The myth of masculinity

Kesang Tsetan’s documentary Men at Work, to be released soon, explores the concept and definition of masculinity and questions its pervasiveness

If masculinity is pervasive, it must manifest especially in work situations. This is the premise, in Kesang Tsetan’s own words, of his latest documentary entitled Men at Work. Tsetan tests his theory by filming men in different work scenarios: as car mechanics, as ‘maids’, as students learning to be priests and as applicants to the British Gurkha service (extended shots of the Gurkha recruitment process had gone on to become the other film Who Will be a Gurkha?). The results, however, show not that masculinity is pervasive but that it is a myth.

The film begins to dispel the myth of masculinity by leaving it undefined. As a silent observer, Tsetan challenges a viewer to define maleness and in doing so challenges her preconceptions. There is no single characteristic or a set of characteristics that box the four men observed in the documentary. The usual connotations of masculinity, as the desire for dominance, manifested mostly as hubris or fortitude, do not apply.

The protagonist(s) in each of the four sections in the film are subdued: the young apprentice at Lamaji’s garage, who struggles to repair mangled vehicles, can only dream of being filthy rich; the lonely child domestic help, who only smiles when he finally notices the camera acknowledging him; young kids en route to priesthood who pine for home while dreaming of salvation inside mosquito nets; and young would-be Gurkhas who get measured up to serve a foreign queendom. If there is a thread that runs through these sections, it’s the loss of masculinity—emasculation.

The feeling of powerlessness that pervades the lives of the men featured emanates from their entrapment, both abstract and literal. The viewer sees these men only in the confines of their work places, from a repair shop to the terrace of a house and from a boarding school in Jhapa to a recruitment camp in Pokhara. Because the camera never follows them outside these limits, these men look literally trapped. With entrapment then, come the sense of isolation, humiliation, and the false notion of control over themselves and their surroundings.

As the viewer analyses the traditional concepts of masculinity with regard to these men, she is acutely aware that none of the definitions of masculinity or emasculation or what leads to them is unique to men. Women, largely absent in the film, feel these feelings just as well. A desire to control and the inability to do so is, in fact, universal or asexual.

The truth that masculinity is a myth, however, does not mean that people do not believe in it. The film might have shattered the myth, but the filmmaker’s premise has already spoken of its existence, if only in people’s minds. The question the film poses then is, if the overwhelming sense while watching men at work is emasculation, do men, who believe in masculinity, offset this outside work, where their ‘opposites’ (women) are? Is this how sexual entitlement

butts in? Perhaps. The film has no answers. The viewer could try to infer them from the contexts in which the film was made.
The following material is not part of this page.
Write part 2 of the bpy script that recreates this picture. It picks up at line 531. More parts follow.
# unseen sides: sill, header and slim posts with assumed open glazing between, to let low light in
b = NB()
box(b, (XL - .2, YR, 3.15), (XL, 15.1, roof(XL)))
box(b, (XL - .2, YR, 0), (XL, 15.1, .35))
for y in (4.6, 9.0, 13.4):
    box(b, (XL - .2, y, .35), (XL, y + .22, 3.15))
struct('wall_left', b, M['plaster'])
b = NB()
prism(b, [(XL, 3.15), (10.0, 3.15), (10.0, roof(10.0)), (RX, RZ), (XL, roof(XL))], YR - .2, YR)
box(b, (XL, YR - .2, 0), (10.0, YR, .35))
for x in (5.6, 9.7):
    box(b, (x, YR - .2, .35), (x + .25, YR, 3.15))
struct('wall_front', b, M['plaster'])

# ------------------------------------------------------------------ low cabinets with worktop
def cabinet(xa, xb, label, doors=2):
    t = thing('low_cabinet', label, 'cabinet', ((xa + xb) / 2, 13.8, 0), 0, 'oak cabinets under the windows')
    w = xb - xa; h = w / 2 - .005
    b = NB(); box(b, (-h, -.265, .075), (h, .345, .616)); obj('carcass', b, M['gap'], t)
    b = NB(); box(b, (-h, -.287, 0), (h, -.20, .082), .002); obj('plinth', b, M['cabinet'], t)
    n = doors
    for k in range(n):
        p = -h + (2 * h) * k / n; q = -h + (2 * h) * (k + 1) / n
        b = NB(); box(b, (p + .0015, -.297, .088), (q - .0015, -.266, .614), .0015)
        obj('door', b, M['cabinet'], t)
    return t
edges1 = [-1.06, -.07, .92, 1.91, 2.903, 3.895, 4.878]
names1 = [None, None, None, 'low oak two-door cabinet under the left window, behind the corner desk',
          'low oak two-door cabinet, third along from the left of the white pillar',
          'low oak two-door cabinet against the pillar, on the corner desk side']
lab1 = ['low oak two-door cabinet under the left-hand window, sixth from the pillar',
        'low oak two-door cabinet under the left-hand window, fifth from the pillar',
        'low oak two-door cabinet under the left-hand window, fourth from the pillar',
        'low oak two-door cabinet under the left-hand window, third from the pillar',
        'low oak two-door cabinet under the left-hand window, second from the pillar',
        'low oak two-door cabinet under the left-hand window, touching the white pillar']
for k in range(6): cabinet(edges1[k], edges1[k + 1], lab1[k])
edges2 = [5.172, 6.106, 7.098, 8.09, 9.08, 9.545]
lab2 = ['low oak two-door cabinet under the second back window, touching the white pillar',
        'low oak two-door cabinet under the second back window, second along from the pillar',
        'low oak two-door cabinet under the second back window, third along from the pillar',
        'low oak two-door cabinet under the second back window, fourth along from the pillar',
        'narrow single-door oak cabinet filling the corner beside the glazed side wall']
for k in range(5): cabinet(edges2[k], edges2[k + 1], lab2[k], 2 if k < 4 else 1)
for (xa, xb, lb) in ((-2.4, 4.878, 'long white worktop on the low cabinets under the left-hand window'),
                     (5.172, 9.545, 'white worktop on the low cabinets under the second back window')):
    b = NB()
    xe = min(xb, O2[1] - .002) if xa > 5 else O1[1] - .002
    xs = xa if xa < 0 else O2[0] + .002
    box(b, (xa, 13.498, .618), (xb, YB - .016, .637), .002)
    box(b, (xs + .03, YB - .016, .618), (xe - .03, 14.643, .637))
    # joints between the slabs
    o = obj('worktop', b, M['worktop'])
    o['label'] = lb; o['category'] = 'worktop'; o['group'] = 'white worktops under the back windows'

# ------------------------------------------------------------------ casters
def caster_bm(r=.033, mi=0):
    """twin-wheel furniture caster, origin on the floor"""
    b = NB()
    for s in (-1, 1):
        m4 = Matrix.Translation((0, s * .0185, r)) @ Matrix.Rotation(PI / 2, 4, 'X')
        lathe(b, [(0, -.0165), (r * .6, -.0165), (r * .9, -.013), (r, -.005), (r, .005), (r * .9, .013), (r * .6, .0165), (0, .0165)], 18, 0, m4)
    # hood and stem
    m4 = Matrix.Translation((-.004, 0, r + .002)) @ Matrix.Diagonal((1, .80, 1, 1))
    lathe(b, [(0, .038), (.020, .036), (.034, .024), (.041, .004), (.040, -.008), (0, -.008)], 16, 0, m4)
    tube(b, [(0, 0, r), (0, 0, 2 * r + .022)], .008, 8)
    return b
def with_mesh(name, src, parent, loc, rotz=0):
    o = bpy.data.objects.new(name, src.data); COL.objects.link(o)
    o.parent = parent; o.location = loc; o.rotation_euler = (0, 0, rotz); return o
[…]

The documentary is one of four in a regional package called Let’s Talk Men 2.0, which, as the name suggests, tries to incite discussions on men and manhood in the broader context of patriarchy and violence against women. According to a UN study on gender-based violence conducted in 2010-2013 in Bangladesh, Cambodia, China, Indonesia, Sri Lanka and Papua New Guinea, with interviews of more than 10,000 men and 3,000 women, rape of women is ‘pervasive’ in the region and is usually prompted by a sense of sexual entitlement, followed by boredom and then anger. Although no comprehensive data is available on violence against women in Nepal, unfortunately, the country is not an exception.

Acts of, or discussions on, sex is off screen in Tsetan’s documentary, except in slight references, as in talks of marriage in Lamaji’s garage and in unspoken vows of abstinence in the boarding school for priests. Anger is as well muted. But boredom and abuse underlies the film. So do the tendency to control and work-related depression, the other factors that the UN survey found led to violence perpetration.

Of course, this does not mean that the men in the documentary once off work go home and beat their partners or that they will grow up to be violent. But given the contexts, the viewer has to wonder whether the traditional ideals of masculinity manifest most prominently outside ‘male-dominated’ spheres of work and whether they can only exist in opposition to non-masculinity, the most stated synonym of which is femininity. Could it also be that the more isolated the two are, the sharper the conflict between them? Should we not then advocate for gender-based inclusion in the workplace?

The film does not have to be viewed from the lens of gender, but could be taken as an ode to everyday humdrum. This, though, only goes to show that masculinity is just another lens.